Back from planning week fully tired, I went to Spain (Barcelona and Madrid) for a holiday. But I had such a tight schedule that it completely exhausted me. I had bad luck in Spain: no sun in Barcelona and no shops open in Madrid. But still, I loved Spain - a perfect place for vacation. Sun, beaches, cheap shopping, sangria, latin clubs, good looking people! I am planning to go back again sometime next Spring though I don't understand how to work it out. ;p

Back to the office is a good feeling. Sitting in front of laptops, working, emailing, blogging, reading materials...

This Monday and Tuesday have been really hectic but good. On the flight back to Amsterdam, I was so pumped to do something amazing in my term. The feeling is great and familiar - as how I felt about things last year. It is interesting to see myself refer to my MCP term so many times. As if I cannot live out of that bubble though I know I loved and disliked it to an equal amount.

My current AI life has its difference in many ways. I can say I am managing it but not yet enjoying it. But it is important to enjoy it, isn't it?

Sunday, July 03, 2005

In life, we never rehearsal but only perform!

VK reminded us this at the 4th week transition checkout. All of us are so pumped and cannot wait to go for our first battle – AI planning week! In the board room, the outgoing team seems a bit sentimental. Maybe we reminded them of who they were and how they were one year back.
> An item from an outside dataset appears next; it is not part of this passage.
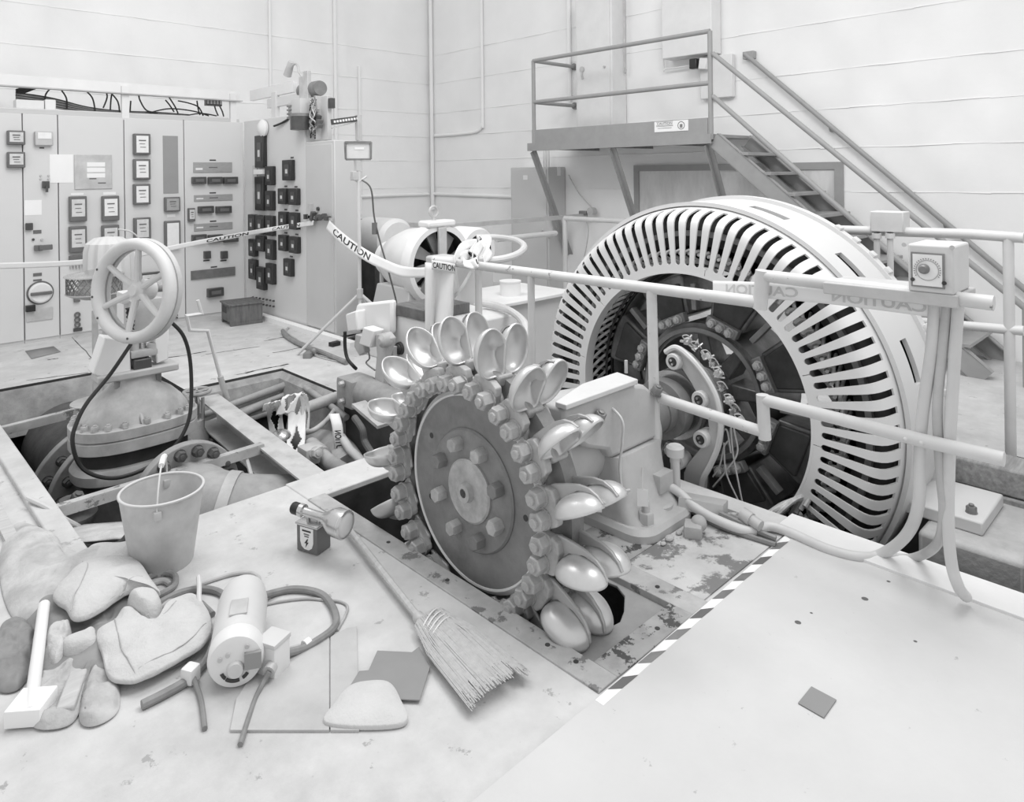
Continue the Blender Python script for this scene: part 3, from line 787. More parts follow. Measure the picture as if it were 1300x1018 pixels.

Maybe they really loved this year and don’t want to leave in 4 weeks time.

I was completely caught by the ‘rehearsal’ and ‘perform’ ways of addressing life. Maybe I was unconsciously performing in the past 4 weeks while I think I was rehearsing? Responsibilities will flood to me after the planning week. There is no way to hide myself behind Liv. It is somehow scary and somehow exciting understanding that there is no room in AIESEC that can solve the problems for this entire organization apart from us. While I was an MCP, I can easily bitch AIESEC International for not giving enough support. But right now, I can only blame myself for not supporting countries enough, not addressing their needs. The exciting part is finally we can start to plan for our year, our strategies and actions to transform this organization. Very soon, we see all the countries, a new batch of MCs at IC in India, a crucial point for this organization to fight for the right direction and solutions and give it a go.

Another interesting reminder from VK – we view the LCs from the LC perspective and view AI from the LC perspective as well. Is AI perspective conflicts with LC perspective? When I was in MC, I always feel the difference between how MC and LC make decisions. Gaining AI perspective means losing LC perspective? If so, why are we here? For sure, we don’t need to address AI need while AI is even not necessary for this organization. Yet, it is hard to regain LC perspective while we are all several years away from it. I am sitting here trying to insert the LC perspective chip into my brain.

I first time spammed the whole organization. I first time wrote to all the AP MCPs yesterday. It is yet easier to be an MCP and bitch about AI though putting lots of faith in AI compared to being a Director trying to live up to my countries’ expectations. What does AP need? How AP can grow regarding its potential? How to create synergy within AP? I feel I always have more questions than answers. I always worry that I am more fluffy than concrete.

It is the last day before planning week. Prepared or unprepared, yet need to perform!